Entries with scene source code
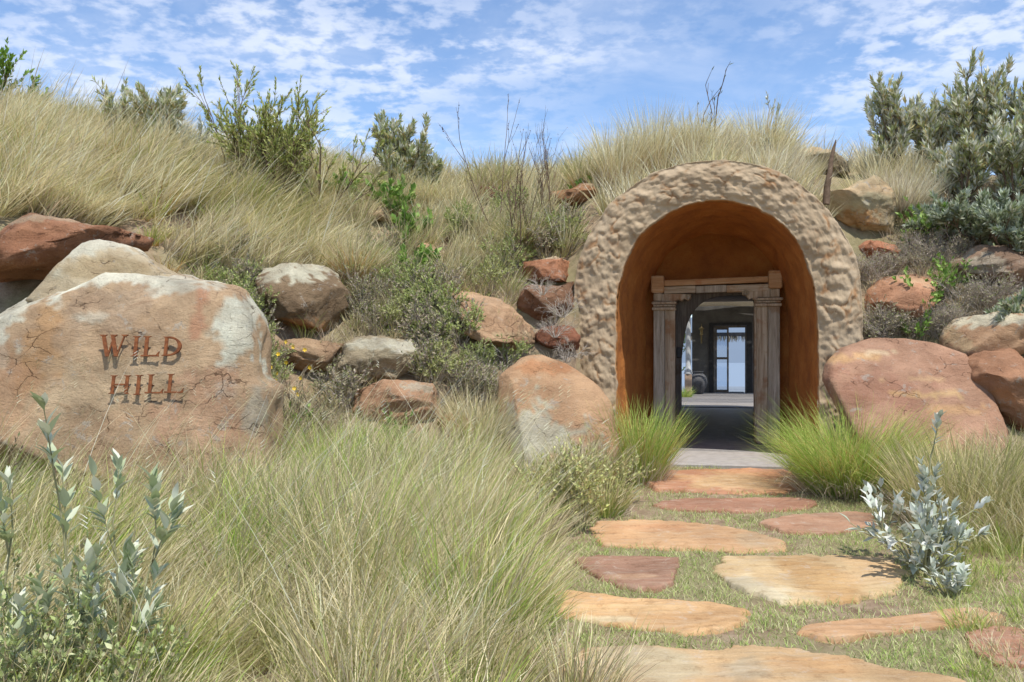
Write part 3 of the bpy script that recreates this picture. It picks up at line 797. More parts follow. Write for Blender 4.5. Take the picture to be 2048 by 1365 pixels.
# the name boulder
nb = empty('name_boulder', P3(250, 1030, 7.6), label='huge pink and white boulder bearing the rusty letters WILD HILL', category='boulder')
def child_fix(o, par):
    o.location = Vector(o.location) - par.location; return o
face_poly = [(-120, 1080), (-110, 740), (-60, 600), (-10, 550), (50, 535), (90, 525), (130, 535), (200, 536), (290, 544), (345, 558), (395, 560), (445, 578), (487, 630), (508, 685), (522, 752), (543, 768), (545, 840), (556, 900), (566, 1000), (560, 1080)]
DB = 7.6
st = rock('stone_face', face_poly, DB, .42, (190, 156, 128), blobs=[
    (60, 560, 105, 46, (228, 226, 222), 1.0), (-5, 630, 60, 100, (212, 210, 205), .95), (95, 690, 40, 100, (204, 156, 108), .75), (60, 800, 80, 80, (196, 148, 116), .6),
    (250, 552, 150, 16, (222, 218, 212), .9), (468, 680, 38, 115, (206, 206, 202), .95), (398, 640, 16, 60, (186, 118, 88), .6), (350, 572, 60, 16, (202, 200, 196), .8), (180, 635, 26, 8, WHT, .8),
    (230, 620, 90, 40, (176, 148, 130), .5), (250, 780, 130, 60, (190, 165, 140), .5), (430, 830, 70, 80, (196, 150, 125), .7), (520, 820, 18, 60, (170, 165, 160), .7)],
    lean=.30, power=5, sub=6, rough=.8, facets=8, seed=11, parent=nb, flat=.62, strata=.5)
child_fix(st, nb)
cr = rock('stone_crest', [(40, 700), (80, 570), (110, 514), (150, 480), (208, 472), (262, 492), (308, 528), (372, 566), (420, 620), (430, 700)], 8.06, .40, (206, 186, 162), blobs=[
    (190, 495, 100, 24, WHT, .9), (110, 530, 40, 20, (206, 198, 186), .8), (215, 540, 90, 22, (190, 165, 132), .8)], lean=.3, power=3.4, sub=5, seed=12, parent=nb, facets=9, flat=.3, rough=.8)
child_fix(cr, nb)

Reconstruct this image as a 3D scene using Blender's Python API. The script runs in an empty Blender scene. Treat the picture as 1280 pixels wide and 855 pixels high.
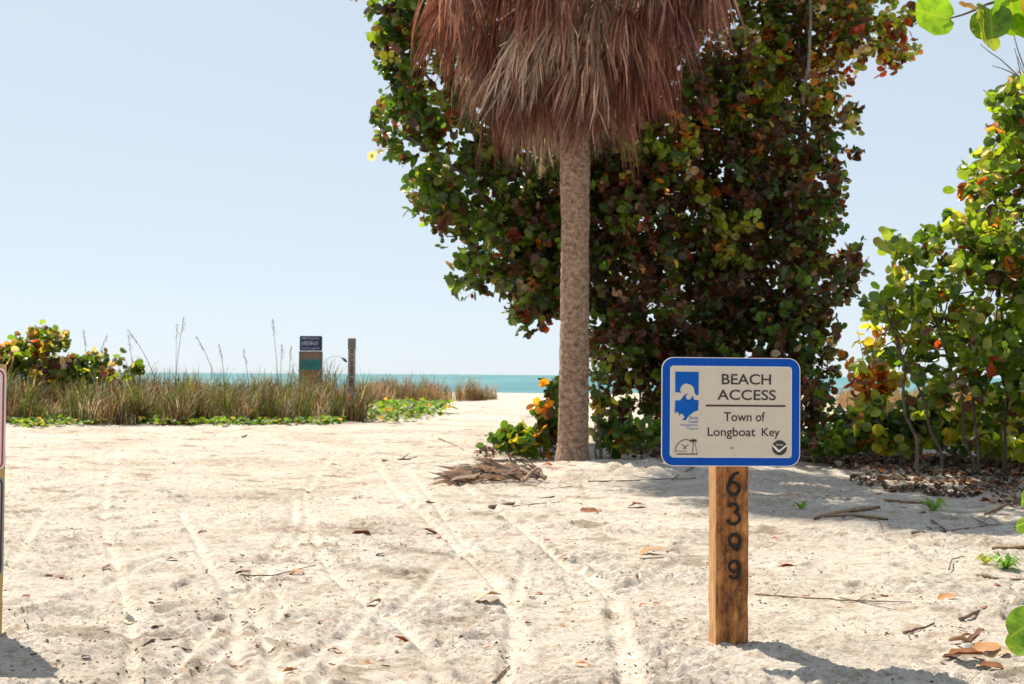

--- Set task ---
Read through the data and copy every line where "script" shows up.

--- Full solution ---
Write part 3 of the bpy script that recreates this picture. It picks up at line 797. More parts follow. Write for Blender 4.5. Take the picture to be 2048 by 1365 pixels.
Reconstruct this image as a 3D scene using Blender's Python API. The script runs in an empty Blender scene. Treat the picture as 1280 pixels wide and 855 pixels high.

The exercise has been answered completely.